The president has said that U.S. land strikes could soon follow.
The administration has meanwhile also engaged in a series of lethal missile strikes on alleged drug trafficking boats in the Caribbean and eastern Pacific this fall, which have resulted in the deaths of more than 100 people.
Trump has faced heavy criticism since those strikes began over the administration’s failure to offer evidence to substantiate its claims that the vessels being targeted belong to dangerous drug traffickers attempting to deliver harmful intoxicants to American shores.
Both Republicans and Democrats on Capitol Hill have expressed their disquiet, with Kentucky GOP Sen. Rand Paul coming forward again Sunday to warn that the seizure of the tankers amounts to “a provocation and a prelude to war.”
“I’m not for confiscating these liners,” he told Jonathan Karl on ABC News’s This Week. “I’m not for blowing up these boats of unarmed people that are suspected of being drug dealers. I’m not for any of this.”
Paul went on to brand the administration’s efforts to stamp out northbound smuggling from the region “bizarre and contradictory,” citing Trump’s decision to pardon former Honduran president Juan Orlando Hernandez after he was sentenced to 45 years in a U.S. jail in March 2024 after being convicted of drug trafficking and weapons charges.
“So, some narco-terrorists are really OK and other narco-terrorists we’re going to blow up?” Paul asked. “And then some of them, if they’re not designated as a terrorist, we might arrest them?”
Since the first seizure, Venezuelan crude exports have fallen sharply.
While many vessels picking up oil in Venezuela are under sanctions, others transporting the country’s oil and crude from Iran and Russia are not sanctioned, and some companies, particularly Chevron, transport Venezuelan oil on their own authorized ships.

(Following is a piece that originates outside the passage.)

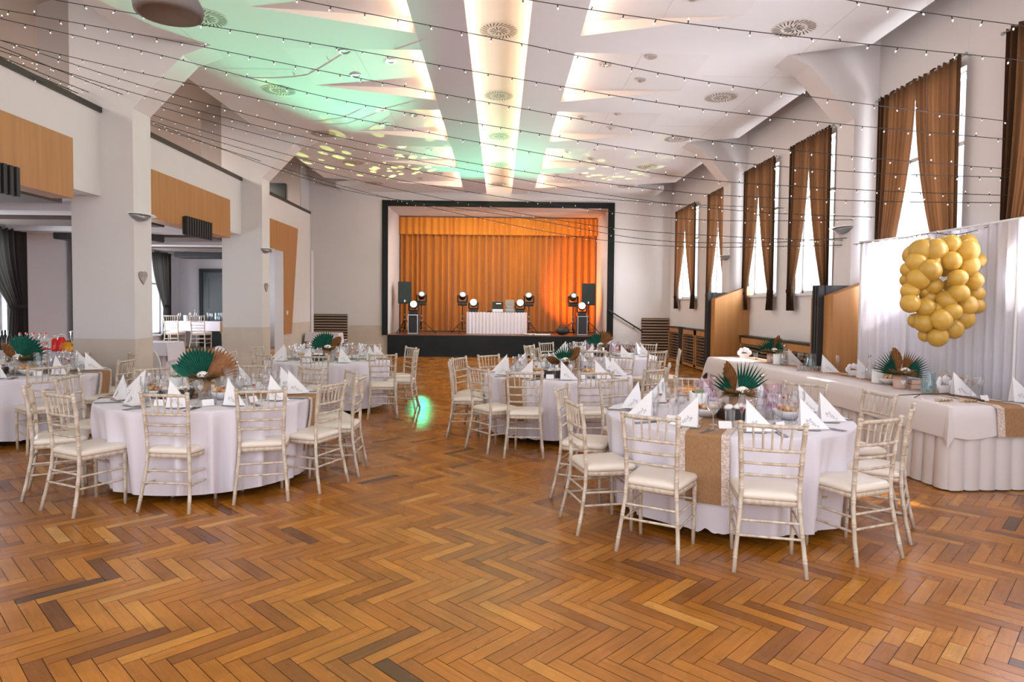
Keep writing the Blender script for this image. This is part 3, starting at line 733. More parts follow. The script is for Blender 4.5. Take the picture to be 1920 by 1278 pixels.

China is the biggest buyer of Venezuelan crude, which accounts for roughly 4 percent of its imports, with shipments in December on track to average more than 600,000 barrels per day, analysts have said.
For now, the oil market is well supplied, with millions of barrels of oil on tankers off the coast of China waiting to be offloaded. If the embargo stays in place for some time, then the loss of nearly a million barrels a day of crude supply is likely to push oil prices higher.
Since the U.S. imposed energy sanctions on Venezuela in 2019, traders and refiners buying Venezuelan oil have resorted to a “shadow fleet” of tankers that disguise their location and to vessels sanctioned for transporting Iranian or Russian oil.
The dark or shadow fleet is considered exposed to possible punitive measures from the U.S., shipping analysts have said.